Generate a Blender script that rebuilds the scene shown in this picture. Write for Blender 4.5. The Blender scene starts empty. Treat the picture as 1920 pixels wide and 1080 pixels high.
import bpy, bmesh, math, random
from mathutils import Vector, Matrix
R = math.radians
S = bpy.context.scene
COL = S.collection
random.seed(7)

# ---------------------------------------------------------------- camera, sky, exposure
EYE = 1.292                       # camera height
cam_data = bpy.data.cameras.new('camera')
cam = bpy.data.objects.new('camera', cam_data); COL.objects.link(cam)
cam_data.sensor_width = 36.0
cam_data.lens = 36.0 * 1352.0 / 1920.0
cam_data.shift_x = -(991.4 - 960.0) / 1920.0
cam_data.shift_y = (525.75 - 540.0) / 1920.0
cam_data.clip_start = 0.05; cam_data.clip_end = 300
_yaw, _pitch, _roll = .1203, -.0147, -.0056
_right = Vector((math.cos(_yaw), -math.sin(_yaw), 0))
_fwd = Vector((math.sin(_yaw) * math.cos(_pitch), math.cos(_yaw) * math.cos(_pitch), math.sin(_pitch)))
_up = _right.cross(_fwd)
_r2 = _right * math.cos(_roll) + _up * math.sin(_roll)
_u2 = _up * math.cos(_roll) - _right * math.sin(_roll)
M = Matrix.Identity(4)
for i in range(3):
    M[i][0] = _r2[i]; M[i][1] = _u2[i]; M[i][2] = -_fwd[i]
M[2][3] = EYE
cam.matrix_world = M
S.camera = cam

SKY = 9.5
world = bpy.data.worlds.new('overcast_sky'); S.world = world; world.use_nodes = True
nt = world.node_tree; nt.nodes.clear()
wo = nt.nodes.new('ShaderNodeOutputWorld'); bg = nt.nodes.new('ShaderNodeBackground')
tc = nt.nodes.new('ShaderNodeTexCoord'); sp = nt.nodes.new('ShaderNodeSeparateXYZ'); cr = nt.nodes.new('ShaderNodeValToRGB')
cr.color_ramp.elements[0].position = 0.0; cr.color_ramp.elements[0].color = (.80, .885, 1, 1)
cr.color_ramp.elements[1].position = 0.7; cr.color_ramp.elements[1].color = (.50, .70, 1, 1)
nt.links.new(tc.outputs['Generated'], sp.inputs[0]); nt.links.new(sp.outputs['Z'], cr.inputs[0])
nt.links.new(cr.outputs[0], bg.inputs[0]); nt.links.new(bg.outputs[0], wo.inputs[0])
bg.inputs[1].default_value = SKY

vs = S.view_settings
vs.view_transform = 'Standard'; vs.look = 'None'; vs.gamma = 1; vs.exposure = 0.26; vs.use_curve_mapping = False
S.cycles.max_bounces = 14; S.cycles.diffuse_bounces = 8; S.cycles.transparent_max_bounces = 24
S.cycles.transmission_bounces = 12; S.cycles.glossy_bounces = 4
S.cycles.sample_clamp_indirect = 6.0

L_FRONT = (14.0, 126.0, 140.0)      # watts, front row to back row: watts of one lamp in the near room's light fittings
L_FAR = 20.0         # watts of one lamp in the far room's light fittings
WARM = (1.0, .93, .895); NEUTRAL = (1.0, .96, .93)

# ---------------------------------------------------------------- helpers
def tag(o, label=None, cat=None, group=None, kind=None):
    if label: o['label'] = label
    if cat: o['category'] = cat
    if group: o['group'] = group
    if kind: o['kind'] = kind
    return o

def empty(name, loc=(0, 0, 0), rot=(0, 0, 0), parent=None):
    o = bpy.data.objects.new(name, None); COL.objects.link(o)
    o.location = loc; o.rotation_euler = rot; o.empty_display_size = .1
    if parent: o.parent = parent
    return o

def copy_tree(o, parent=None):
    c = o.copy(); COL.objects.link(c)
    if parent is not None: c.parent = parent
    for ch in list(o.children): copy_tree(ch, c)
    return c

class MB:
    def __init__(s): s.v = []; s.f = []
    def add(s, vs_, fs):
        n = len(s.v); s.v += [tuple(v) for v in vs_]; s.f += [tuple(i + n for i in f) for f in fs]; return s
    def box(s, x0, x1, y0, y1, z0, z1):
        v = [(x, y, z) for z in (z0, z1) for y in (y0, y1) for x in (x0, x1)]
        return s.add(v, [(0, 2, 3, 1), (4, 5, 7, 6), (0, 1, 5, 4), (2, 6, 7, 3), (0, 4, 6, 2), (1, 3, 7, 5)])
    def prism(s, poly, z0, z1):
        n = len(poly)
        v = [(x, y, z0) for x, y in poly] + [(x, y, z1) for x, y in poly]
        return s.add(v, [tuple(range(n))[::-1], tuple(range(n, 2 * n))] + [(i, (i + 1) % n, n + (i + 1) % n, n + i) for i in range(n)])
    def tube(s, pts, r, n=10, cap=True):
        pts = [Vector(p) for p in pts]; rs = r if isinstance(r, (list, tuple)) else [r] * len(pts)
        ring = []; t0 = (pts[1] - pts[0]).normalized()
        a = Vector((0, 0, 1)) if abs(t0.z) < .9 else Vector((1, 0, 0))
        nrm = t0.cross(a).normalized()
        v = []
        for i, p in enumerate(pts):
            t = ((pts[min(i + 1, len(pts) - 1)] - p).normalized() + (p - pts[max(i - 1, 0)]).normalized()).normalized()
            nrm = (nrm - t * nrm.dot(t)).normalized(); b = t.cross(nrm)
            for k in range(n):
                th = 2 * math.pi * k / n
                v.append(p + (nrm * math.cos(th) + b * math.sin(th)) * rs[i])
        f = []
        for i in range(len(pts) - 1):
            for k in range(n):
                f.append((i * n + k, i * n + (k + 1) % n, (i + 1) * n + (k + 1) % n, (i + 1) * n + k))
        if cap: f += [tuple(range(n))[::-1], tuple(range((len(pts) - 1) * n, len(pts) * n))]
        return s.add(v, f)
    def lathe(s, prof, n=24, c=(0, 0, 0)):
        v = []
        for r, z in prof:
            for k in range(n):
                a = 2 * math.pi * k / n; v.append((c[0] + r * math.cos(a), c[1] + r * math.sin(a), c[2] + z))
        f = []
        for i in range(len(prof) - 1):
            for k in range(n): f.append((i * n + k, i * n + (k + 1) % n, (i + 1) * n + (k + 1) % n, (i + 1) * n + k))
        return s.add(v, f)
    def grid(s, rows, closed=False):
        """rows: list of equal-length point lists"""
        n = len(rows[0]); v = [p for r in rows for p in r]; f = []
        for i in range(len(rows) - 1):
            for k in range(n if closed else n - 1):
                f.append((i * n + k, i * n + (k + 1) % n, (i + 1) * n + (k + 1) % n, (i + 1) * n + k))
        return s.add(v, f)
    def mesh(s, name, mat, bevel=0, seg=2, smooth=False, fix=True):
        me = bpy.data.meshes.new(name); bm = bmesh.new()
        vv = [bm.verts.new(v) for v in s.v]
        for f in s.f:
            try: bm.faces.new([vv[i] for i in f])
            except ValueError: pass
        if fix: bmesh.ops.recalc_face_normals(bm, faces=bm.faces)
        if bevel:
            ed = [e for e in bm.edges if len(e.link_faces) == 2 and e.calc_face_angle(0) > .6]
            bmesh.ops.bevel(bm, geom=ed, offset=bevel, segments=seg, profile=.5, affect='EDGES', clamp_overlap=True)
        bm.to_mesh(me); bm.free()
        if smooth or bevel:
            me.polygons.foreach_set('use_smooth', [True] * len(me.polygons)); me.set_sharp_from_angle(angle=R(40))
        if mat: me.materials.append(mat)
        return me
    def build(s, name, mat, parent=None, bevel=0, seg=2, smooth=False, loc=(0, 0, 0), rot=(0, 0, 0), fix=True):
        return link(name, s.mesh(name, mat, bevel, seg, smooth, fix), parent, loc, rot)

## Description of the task
Print, please, the lines from the first line of the material through the line that contains "S.camera = cam", exactly as written and with nothing added.

## Task result
Generate a Blender script that rebuilds the scene shown in this picture. Write for Blender 4.5. The Blender scene starts empty. Treat the picture as 1920 pixels wide and 1080 pixels high.
import bpy, bmesh, math, random
from mathutils import Vector, Matrix
R = math.radians
S = bpy.context.scene
COL = S.collection
random.seed(7)

# ---------------------------------------------------------------- camera, sky, exposure
EYE = 1.292                       # camera height
cam_data = bpy.data.cameras.new('camera')
cam = bpy.data.objects.new('camera', cam_data); COL.objects.link(cam)
cam_data.sensor_width = 36.0
cam_data.lens = 36.0 * 1352.0 / 1920.0
cam_data.shift_x = -(991.4 - 960.0) / 1920.0
cam_data.shift_y = (525.75 - 540.0) / 1920.0
cam_data.clip_start = 0.05; cam_data.clip_end = 300
_yaw, _pitch, _roll = .1203, -.0147, -.0056
_right = Vector((math.cos(_yaw), -math.sin(_yaw), 0))
_fwd = Vector((math.sin(_yaw) * math.cos(_pitch), math.cos(_yaw) * math.cos(_pitch), math.sin(_pitch)))
_up = _right.cross(_fwd)
_r2 = _right * math.cos(_roll) + _up * math.sin(_roll)
_u2 = _up * math.cos(_roll) - _right * math.sin(_roll)
M = Matrix.Identity(4)
for i in range(3):
    M[i][0] = _r2[i]; M[i][1] = _u2[i]; M[i][2] = -_fwd[i]
M[2][3] = EYE
cam.matrix_world = M
S.camera = cam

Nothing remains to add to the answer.